● **Given request**
List the lines of this listing that hold the word "parts".

════════════════════

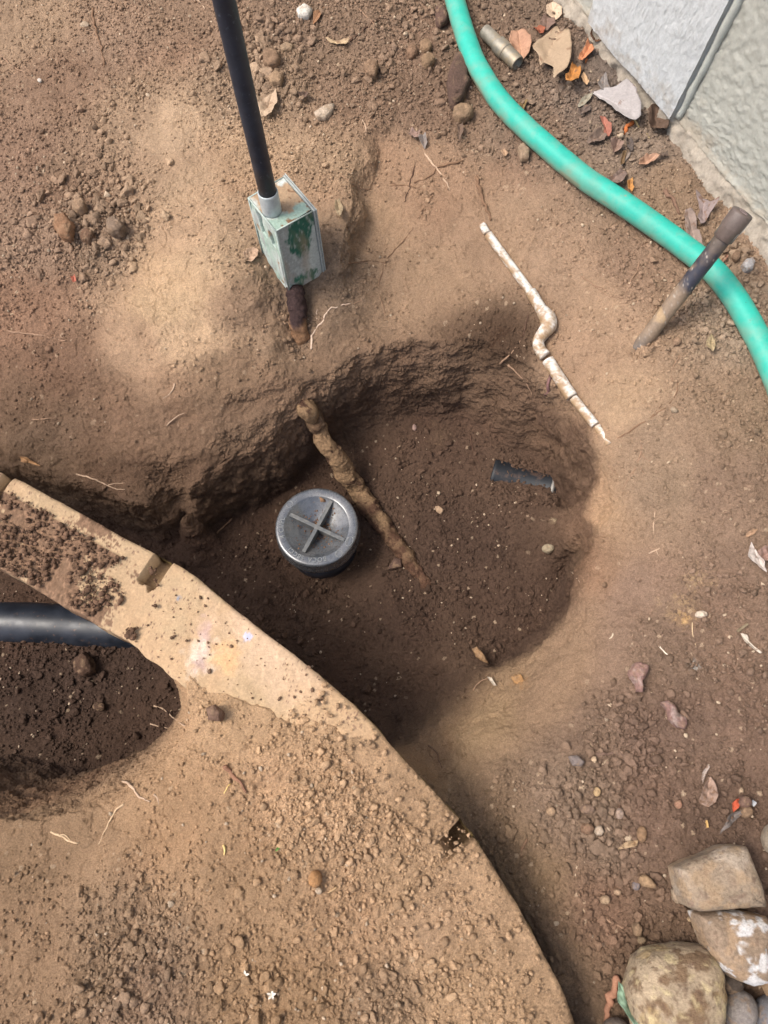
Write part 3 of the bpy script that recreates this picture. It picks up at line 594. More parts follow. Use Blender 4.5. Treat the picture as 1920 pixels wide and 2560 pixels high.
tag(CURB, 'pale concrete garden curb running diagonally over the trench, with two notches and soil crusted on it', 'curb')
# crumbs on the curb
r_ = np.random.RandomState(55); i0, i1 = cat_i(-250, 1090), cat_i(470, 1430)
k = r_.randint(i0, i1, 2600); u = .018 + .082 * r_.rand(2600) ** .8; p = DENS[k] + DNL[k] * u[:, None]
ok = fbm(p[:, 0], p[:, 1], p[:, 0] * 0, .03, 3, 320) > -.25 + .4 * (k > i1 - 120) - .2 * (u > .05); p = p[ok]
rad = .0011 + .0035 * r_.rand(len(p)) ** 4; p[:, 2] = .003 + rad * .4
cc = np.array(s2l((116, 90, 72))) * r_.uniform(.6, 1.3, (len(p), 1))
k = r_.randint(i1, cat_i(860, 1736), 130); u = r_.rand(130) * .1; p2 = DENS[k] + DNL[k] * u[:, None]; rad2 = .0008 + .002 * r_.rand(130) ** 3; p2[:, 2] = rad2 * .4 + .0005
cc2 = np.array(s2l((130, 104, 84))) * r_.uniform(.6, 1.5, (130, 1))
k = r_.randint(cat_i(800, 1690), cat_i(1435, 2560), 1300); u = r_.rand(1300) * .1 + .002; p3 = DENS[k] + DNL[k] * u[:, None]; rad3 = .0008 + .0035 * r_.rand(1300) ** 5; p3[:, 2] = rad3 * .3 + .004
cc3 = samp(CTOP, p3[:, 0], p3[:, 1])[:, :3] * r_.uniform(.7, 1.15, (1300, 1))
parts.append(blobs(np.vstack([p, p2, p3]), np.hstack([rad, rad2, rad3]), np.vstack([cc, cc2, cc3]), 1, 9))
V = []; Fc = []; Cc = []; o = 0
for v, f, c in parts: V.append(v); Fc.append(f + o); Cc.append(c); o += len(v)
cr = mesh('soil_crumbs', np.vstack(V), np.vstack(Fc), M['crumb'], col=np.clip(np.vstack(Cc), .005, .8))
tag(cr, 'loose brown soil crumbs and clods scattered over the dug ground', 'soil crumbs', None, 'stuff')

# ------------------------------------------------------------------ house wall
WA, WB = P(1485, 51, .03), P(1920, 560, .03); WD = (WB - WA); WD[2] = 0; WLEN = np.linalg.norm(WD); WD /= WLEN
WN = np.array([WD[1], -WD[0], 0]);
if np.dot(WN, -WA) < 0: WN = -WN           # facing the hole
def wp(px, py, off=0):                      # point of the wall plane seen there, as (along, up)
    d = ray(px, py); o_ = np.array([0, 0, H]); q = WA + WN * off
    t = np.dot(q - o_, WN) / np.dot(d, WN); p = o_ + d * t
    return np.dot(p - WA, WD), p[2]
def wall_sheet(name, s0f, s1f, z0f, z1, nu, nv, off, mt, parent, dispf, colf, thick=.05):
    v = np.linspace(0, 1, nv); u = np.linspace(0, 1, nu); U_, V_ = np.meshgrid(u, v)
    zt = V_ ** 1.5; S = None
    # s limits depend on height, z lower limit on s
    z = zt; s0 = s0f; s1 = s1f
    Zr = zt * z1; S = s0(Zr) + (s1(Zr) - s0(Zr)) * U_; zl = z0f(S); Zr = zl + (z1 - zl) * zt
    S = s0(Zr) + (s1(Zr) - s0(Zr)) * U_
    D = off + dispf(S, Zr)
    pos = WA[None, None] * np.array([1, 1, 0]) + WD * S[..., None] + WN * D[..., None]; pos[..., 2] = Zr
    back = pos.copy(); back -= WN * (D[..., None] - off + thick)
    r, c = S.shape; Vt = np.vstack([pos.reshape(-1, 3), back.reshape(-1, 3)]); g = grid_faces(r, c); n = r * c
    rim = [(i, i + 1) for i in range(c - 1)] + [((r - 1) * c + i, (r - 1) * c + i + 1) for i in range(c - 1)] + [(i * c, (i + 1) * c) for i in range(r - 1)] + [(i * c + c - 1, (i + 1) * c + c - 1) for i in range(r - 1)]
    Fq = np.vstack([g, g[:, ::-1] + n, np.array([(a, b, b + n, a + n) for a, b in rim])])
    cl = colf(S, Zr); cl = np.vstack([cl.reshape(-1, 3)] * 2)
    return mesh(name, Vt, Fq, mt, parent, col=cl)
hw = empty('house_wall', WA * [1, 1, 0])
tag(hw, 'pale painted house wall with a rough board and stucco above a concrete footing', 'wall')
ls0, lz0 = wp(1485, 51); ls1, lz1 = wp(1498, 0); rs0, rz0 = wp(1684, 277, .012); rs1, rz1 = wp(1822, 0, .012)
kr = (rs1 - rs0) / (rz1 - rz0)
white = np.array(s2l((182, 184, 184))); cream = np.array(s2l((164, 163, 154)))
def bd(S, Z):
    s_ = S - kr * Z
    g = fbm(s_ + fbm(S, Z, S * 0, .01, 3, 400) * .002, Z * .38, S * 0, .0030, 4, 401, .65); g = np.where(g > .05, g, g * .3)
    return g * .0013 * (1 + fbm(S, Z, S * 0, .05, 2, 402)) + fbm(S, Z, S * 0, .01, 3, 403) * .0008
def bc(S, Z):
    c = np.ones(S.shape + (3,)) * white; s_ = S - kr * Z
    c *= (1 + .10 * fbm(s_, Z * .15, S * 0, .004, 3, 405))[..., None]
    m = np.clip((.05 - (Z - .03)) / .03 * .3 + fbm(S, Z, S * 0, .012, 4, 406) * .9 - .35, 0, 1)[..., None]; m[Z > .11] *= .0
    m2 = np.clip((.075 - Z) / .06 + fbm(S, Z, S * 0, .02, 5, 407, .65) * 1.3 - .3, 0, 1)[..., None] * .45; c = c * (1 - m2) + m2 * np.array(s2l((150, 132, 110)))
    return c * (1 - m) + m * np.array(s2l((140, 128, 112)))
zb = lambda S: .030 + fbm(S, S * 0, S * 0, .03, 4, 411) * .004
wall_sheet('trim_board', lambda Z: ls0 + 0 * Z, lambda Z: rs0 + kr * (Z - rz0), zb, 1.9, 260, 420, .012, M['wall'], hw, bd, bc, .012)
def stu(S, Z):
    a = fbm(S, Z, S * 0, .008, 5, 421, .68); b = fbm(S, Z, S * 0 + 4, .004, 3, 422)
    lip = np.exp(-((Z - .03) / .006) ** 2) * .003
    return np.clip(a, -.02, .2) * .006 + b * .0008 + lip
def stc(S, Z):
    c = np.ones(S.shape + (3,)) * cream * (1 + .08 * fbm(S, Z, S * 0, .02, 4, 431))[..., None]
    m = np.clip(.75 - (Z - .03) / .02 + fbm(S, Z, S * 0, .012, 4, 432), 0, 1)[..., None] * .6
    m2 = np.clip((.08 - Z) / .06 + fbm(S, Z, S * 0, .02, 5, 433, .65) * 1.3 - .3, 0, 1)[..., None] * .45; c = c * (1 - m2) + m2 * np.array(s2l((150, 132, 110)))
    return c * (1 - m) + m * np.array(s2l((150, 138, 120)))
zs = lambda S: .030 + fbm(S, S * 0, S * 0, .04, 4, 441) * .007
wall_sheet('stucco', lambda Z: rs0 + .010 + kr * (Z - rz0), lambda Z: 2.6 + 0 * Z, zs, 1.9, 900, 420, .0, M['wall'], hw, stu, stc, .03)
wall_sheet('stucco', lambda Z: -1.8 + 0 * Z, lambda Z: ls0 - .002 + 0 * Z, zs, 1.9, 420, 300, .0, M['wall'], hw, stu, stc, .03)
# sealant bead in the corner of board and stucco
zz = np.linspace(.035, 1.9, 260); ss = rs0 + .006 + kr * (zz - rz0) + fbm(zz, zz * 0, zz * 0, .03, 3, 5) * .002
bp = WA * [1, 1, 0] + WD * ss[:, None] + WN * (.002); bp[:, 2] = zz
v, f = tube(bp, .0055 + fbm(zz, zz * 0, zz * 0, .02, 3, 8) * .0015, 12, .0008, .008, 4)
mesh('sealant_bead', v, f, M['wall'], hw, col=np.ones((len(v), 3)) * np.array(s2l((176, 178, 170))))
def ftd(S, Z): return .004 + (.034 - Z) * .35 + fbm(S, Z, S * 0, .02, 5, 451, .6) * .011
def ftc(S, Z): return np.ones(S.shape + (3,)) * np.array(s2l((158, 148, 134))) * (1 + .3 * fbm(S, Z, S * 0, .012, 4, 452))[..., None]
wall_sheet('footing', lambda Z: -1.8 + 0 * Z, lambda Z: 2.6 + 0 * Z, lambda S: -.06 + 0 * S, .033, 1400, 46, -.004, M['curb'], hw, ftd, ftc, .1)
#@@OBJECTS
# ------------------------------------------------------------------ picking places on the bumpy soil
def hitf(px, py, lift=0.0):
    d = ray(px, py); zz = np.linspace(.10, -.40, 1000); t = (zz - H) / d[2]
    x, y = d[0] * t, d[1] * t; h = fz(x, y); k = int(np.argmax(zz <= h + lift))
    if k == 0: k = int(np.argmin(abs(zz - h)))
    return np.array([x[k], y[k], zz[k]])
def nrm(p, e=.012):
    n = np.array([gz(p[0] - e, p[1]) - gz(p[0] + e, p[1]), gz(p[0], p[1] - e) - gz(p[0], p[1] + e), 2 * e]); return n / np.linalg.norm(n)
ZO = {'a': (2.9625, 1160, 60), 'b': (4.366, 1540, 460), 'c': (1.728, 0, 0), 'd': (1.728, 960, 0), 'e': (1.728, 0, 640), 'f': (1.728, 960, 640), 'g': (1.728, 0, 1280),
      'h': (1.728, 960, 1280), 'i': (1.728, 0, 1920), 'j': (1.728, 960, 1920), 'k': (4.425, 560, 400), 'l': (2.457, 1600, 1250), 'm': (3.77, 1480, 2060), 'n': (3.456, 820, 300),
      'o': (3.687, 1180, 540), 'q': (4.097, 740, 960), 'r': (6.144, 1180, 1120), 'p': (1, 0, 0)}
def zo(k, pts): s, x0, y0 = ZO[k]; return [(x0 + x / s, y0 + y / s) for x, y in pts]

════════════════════

● **Complete response**
Write part 3 of the bpy script that recreates this picture. It picks up at line 594. More parts follow. Use Blender 4.5. Treat the picture as 1920 pixels wide and 2560 pixels high.
parts.append(blobs(np.vstack([p, p2, p3]), np.hstack([rad, rad2, rad3]), np.vstack([cc, cc2, cc3]), 1, 9))
for v, f, c in parts: V.append(v); Fc.append(f + o); Cc.append(c); o += len(v)